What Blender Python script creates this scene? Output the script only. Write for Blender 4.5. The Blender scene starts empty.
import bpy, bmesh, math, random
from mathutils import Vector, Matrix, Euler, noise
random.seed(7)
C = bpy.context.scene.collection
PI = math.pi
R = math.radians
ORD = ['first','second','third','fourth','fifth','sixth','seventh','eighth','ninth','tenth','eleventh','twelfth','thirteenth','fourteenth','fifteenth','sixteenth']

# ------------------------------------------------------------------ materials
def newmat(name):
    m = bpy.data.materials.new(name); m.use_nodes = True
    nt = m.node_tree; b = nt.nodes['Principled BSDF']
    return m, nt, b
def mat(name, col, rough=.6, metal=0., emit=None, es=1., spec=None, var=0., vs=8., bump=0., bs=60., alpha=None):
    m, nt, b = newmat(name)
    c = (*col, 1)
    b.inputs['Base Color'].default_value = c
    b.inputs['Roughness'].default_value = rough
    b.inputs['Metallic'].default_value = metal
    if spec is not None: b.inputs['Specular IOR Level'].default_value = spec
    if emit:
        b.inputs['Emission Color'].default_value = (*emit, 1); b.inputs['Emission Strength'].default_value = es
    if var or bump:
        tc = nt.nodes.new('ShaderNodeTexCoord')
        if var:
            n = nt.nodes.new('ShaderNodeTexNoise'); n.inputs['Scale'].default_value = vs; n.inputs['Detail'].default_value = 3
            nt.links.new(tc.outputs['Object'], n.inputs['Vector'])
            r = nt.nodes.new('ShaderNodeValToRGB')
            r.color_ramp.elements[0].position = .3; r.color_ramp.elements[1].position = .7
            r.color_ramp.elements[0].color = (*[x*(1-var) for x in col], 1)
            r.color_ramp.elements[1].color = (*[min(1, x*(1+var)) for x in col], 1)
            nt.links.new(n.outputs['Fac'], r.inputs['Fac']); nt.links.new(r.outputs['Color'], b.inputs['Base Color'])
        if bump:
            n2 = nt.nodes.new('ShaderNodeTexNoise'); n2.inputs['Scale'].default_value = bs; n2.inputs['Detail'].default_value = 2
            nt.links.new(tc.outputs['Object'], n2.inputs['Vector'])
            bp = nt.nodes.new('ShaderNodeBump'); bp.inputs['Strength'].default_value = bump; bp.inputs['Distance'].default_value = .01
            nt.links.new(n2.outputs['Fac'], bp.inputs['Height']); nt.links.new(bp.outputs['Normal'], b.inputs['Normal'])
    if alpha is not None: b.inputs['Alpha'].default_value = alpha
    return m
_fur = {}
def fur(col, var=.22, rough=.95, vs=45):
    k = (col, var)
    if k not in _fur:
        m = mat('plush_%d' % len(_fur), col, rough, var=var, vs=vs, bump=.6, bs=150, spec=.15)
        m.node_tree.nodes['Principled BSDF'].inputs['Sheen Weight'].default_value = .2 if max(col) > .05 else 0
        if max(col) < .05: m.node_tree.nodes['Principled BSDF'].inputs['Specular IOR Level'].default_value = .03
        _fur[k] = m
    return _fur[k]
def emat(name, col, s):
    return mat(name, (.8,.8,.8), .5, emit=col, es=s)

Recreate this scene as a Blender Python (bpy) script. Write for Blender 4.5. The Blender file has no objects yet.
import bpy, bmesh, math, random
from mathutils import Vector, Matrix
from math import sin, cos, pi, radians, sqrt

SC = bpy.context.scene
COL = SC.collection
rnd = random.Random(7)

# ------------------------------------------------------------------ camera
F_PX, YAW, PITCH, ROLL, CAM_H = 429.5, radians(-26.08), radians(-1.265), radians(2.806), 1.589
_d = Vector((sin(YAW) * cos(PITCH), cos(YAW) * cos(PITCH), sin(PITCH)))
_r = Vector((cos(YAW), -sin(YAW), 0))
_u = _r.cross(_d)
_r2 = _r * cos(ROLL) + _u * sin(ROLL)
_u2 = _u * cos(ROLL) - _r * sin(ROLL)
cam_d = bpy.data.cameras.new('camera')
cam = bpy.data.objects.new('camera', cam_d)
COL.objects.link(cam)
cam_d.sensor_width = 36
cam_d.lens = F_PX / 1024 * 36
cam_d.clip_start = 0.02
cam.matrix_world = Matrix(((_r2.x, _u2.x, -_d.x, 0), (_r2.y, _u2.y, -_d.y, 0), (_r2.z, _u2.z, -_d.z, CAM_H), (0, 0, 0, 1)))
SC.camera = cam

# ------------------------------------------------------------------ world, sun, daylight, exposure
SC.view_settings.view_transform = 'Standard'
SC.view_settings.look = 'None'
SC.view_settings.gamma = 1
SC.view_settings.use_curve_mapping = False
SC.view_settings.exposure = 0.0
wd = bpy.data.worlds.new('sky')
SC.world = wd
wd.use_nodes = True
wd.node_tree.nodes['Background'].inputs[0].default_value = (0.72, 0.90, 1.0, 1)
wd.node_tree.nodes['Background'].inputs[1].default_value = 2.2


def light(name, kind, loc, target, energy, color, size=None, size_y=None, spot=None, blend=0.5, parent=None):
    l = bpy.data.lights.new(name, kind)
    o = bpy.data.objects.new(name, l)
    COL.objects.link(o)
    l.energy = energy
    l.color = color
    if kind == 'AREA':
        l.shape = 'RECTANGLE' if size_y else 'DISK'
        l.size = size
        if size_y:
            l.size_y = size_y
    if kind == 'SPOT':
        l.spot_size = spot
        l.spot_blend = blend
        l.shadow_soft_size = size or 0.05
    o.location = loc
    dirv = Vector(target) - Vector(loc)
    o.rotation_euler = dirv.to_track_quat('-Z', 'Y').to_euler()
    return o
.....
#### [Exercise prompt]
Output each record precisely as given.

#### [Written answer]
What Blender Python script creates this scene? Output the script only. Write for Blender 4.5. The Blender scene starts empty.
import bpy, bmesh, math, random
from mathutils import Vector, Matrix, Euler, noise
random.seed(7)
C = bpy.context.scene.collection
PI = math.pi
R = math.radians
ORD = ['first','second','third','fourth','fifth','sixth','seventh','eighth','ninth','tenth','eleventh','twelfth','thirteenth','fourteenth','fifteenth','sixteenth']

# ------------------------------------------------------------------ materials
def newmat(name):
    m = bpy.data.materials.new(name); m.use_nodes = True
    nt = m.node_tree; b = nt.nodes['Principled BSDF']
    return m, nt, b
def mat(name, col, rough=.6, metal=0., emit=None, es=1., spec=None, var=0., vs=8., bump=0., bs=60., alpha=None):
    m, nt, b = newmat(name)
    c = (*col, 1)
    b.inputs['Base Color'].default_value = c
    b.inputs['Roughness'].default_value = rough
    b.inputs['Metallic'].default_value = metal
    if spec is not None: b.inputs['Specular IOR Level'].default_value = spec
    if emit:
        b.inputs['Emission Color'].default_value = (*emit, 1); b.inputs['Emission Strength'].default_value = es
    if var or bump:
        tc = nt.nodes.new('ShaderNodeTexCoord')
        if var:
            n = nt.nodes.new('ShaderNodeTexNoise'); n.inputs['Scale'].default_value = vs; n.inputs['Detail'].default_value = 3
            nt.links.new(tc.outputs['Object'], n.inputs['Vector'])
            r = nt.nodes.new('ShaderNodeValToRGB')
            r.color_ramp.elements[0].position = .3; r.color_ramp.elements[1].position = .7
            r.color_ramp.elements[0].color = (*[x*(1-var) for x in col], 1)
            r.color_ramp.elements[1].color = (*[min(1, x*(1+var)) for x in col], 1)
            nt.links.new(n.outputs['Fac'], r.inputs['Fac']); nt.links.new(r.outputs['Color'], b.inputs['Base Color'])
        if bump:
            n2 = nt.nodes.new('ShaderNodeTexNoise'); n2.inputs['Scale'].default_value = bs; n2.inputs['Detail'].default_value = 2
            nt.links.new(tc.outputs['Object'], n2.inputs['Vector'])
            bp = nt.nodes.new('ShaderNodeBump'); bp.inputs['Strength'].default_value = bump; bp.inputs['Distance'].default_value = .01
            nt.links.new(n2.outputs['Fac'], bp.inputs['Height']); nt.links.new(bp.outputs['Normal'], b.inputs['Normal'])
    if alpha is not None: b.inputs['Alpha'].default_value = alpha
    return m
_fur = {}
def fur(col, var=.22, rough=.95, vs=45):
    k = (col, var)
    if k not in _fur:
        m = mat('plush_%d' % len(_fur), col, rough, var=var, vs=vs, bump=.6, bs=150, spec=.15)
        m.node_tree.nodes['Principled BSDF'].inputs['Sheen Weight'].default_value = .2 if max(col) > .05 else 0
        if max(col) < .05: m.node_tree.nodes['Principled BSDF'].inputs['Specular IOR Level'].default_value = .03
        _fur[k] = m
    return _fur[k]
def emat(name, col, s):
    return mat(name, (.8,.8,.8), .5, emit=col, es=s)

Recreate this scene as a Blender Python (bpy) script. Write for Blender 4.5. The Blender file has no objects yet.
import bpy, bmesh, math, random
from mathutils import Vector, Matrix
from math import sin, cos, pi, radians, sqrt

SC = bpy.context.scene
COL = SC.collection
rnd = random.Random(7)

# ------------------------------------------------------------------ camera
F_PX, YAW, PITCH, ROLL, CAM_H = 429.5, radians(-26.08), radians(-1.265), radians(2.806), 1.589
_d = Vector((sin(YAW) * cos(PITCH), cos(YAW) * cos(PITCH), sin(PITCH)))
_r = Vector((cos(YAW), -sin(YAW), 0))
_u = _r.cross(_d)
_r2 = _r * cos(ROLL) + _u * sin(ROLL)
_u2 = _u * cos(ROLL) - _r * sin(ROLL)
cam_d = bpy.data.cameras.new('camera')
cam = bpy.data.objects.new('camera', cam_d)
COL.objects.link(cam)
cam_d.sensor_width = 36
cam_d.lens = F_PX / 1024 * 36
cam_d.clip_start = 0.02
cam.matrix_world = Matrix(((_r2.x, _u2.x, -_d.x, 0), (_r2.y, _u2.y, -_d.y, 0), (_r2.z, _u2.z, -_d.z, CAM_H), (0, 0, 0, 1)))
SC.camera = cam

# ------------------------------------------------------------------ world, sun, daylight, exposure
SC.view_settings.view_transform = 'Standard'
SC.view_settings.look = 'None'
SC.view_settings.gamma = 1
SC.view_settings.use_curve_mapping = False
SC.view_settings.exposure = 0.0
wd = bpy.data.worlds.new('sky')
SC.world = wd
wd.use_nodes = True
wd.node_tree.nodes['Background'].inputs[0].default_value = (0.72, 0.90, 1.0, 1)
wd.node_tree.nodes['Background'].inputs[1].default_value = 2.2


def light(name, kind, loc, target, energy, color, size=None, size_y=None, spot=None, blend=0.5, parent=None):
    l = bpy.data.lights.new(name, kind)
    o = bpy.data.objects.new(name, l)
    COL.objects.link(o)
    l.energy = energy
    l.color = color
    if kind == 'AREA':
        l.shape = 'RECTANGLE' if size_y else 'DISK'
        l.size = size
        if size_y:
            l.size_y = size_y
    if kind == 'SPOT':
        l.spot_size = spot
        l.spot_blend = blend
        l.shadow_soft_size = size or 0.05
    o.location = loc
    dirv = Vector(target) - Vector(loc)
    o.rotation_euler = dirv.to_track_quat('-Z', 'Y').to_euler()
    return o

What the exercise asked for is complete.